Vice Chancellor for Research and Innovation

1A Holladay Hall Campus Box 7003

Bio

Dr. Mladen Vouk is NC State’s fifth vice chancellor for research. As chief research officer, he oversees all research activities at NC State. Under his leadership, units reporting to the Office of Research and Innovation centrally manage research administration, the university’s intellectual properties, and industry and government agency alliances on the university’s award-winning research campus. Researchers at NC State are supported by more than $335 million in sponsored programs from federal, local government, industry and nonprofit organizations. NC State’s research portfolio exceeds 5,000 invention disclosures, 1,010 U.S. patents 800 active commercialization agreements and 595 products to market. Centennial Campus hosts more than 60 corporate, government and nonprofit partners working with the university’s 75+ centers and institutes, laboratories and research departments.

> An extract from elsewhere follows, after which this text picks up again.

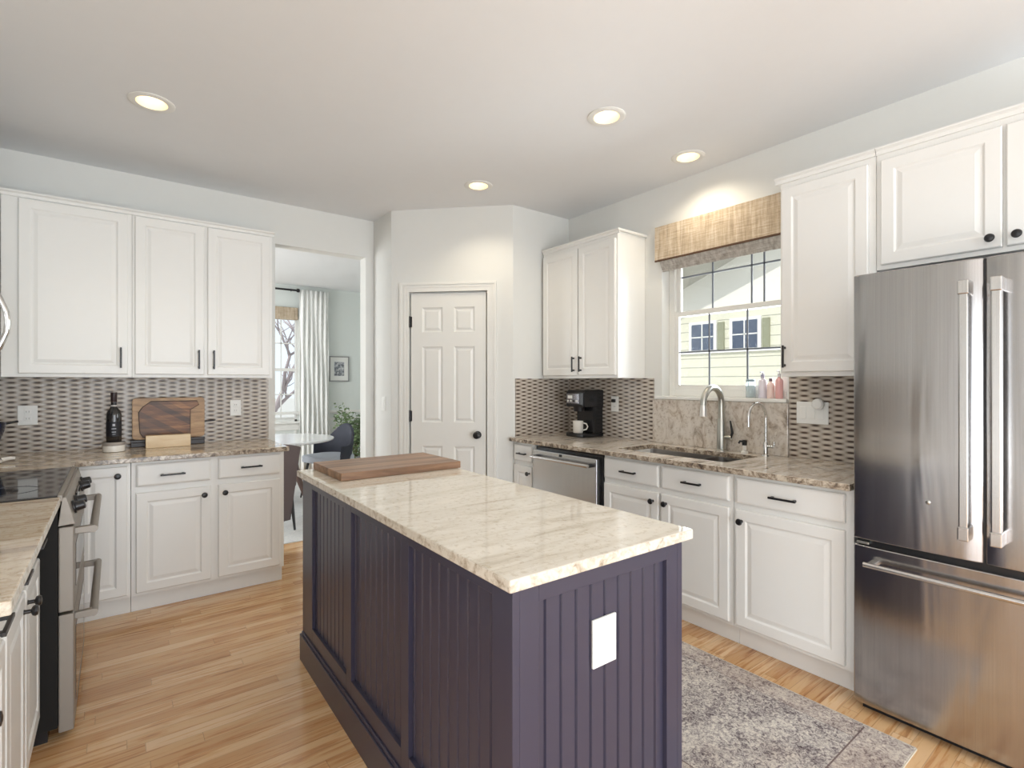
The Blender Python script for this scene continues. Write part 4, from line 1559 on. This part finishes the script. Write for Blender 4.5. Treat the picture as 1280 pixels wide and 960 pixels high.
lf_ = obj('foliage', bm, flat('leaf', srgb(112, 132, 92), .6, noise=.3), pl)

# ------------------------------------------------------------------ outside
bm = N(); box(bm, -30, 45, -30, 60, -.5, -.4); struct('ground', bm, GRASSM)
SCL = 1.5


def hy(y):
    return y * SCL


def hz(z):
    return CAM_H + (z - CAM_H) * SCL


HX = 8 * SCL
hs = thing('neighbour_house', 'cream-sided neighbour house with white trim seen through the window', 'house', (HX, hy(5.0), -.4))


def hb(name, x0, x1, y0, y1, z0, z1, mat, par=hs, bev=0):
    return bx(name, (x0, x1, hy(y0) - hy(5.0), hy(y1) - hy(5.0), hz(z0) + .4, hz(z1) + .4), mat, par, bev)


bm = N()
box(bm, 0, 4, hy(6.3) - hy(5), hy(1.0) - hy(5), 0, hz(2.52) + .4)
obj('siding_wall', bm, SIDING, hs)
# gable: rake line z = 2.722 + (5.696 - y) * .379
rk = lambda y: 2.722 + .17 + (5.696 - y) * .379
bm = N()
yy = lambda y: hy(y) - hy(5)
prism(bm, [(yy(6.3), hz(2.52) + .4), (yy(6.3), hz(rk(6.3)) + .4), (yy(2.2), hz(rk(2.2)) + .4), (yy(1.0), hz(rk(2.2) - .4) + .4), (yy(1.0), hz(2.52) + .4)], 'x', 0, 3)
obj('gable', bm, HGABLE, hs)
bm = N()
prism(bm, [(yy(6.6), hz(rk(6.6)) + .4), (yy(6.6), hz(rk(6.6) + .12) + .4), (yy(2.2), hz(rk(2.2) + .12) + .4), (yy(2.2), hz(rk(2.2)) + .4)], 'x', -1.15, 3)
obj('roof', bm, flat('soffit', srgb(186, 184, 176), .8), hs)
bm = N()
prism(bm, [(yy(6.7), hz(rk(6.7) + .12) + .4), (yy(6.7), hz(rk(6.7) + .2) + .4), (yy(2.2), hz(rk(2.2) + .2) + .4), (yy(2.2), hz(rk(2.2) + .12) + .4)], 'x', -1.22, 3)
obj('shingles', bm, SHINGLE, hs)
for (a, b_) in ((5.237, 4.827), (4.487, 4.077)):
    z0_, z1_ = 1.894, 2.334
    f = hb('window_trim', -.05, 0, a + .055, b_ - .055, z0_ - .05, z1_ + .05, HTRIM)
    g = hb('window_glass', -.06, -.05, a, b_, z0_, z1_, HGLASS, hs)
    mid = (a + b_) / 2
    hb('muntin', -.075, -.06, mid + .010, mid - .010, z0_, z1_, HTRIM, hs)
    hb('muntin', -.075, -.06, a, b_, (z0_ + z1_) / 2 - .010, (z0_ + z1_) / 2 + .010, HTRIM, hs)
    hb('shutter', -.05, 0, b_ - .075, b_ - .185, z0_ - .01, z1_ + .01, SHUT)
hb('belt_trim', -.07, 0, 6.3, 1.0, 1.835, 1.865, HTRIM)

# bare tree outside the dining window
tr = thing('bare_tree', 'bare grey tree outside the dining room window', 'tree', (2.6, 12.2, -.4))
bm = N()
random.seed(5)


def branch(p, d, L, r, depth):
    q = p + d * L
    mid = p.lerp(q, .5) + Vector((random.gauss(0, .04), random.gauss(0, .04), 0)) * L
    tube(bm, [p, mid, q], [r, r * .85, r * .65], 7)
    if depth == 0:
        return
    for k in range(3):
        nd = (d + Vector((random.gauss(0, .55), random.gauss(0, .55), random.uniform(-.1, .5)))).normalized()
        branch(q if k else mid, nd, L * random.uniform(.6, .8), r * .6, depth - 1)


branch(Vector((0, 0, 0)), Vector((0, 0, 1)), 1.5, .11, 5)
obj('trunk', bm, BARK, tr, smooth=True)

Vouk is a highly respected computer scientist and an IEEE Fellow who has received the IEEE Distinguished Service Award, the IEEE Golden Core Award and the IFIP Silver Core award. A faculty member at NC State for more than 30 years, Vouk served as department head for computer science from 2004 to 2016. He is co-inventor of NC State’s Virtual Computing Laboratory, one of the world’s first cloud computing systems, and co-founder of NC State’s Computer Science Software Systems and Engineering Laboratory. He formerly served as technical director of the Center for Advanced Computing and Communication and was the associate vice provost for information technology from 2002 to 2012. He has been the director of the NC State Data Science initiative since 2014 and was the associate vice chancellor for research and administration from 2016 to 2018.

Vouk is the author or co-author of more than 300 publications. He has conducted groundbreaking research in software engineering, scientific computing and analytics, information technology and education, and high-performance computing. Vouk earned a Ph.D. in solid-state physics at King’s College London and a master’s degree in computer science at NC State.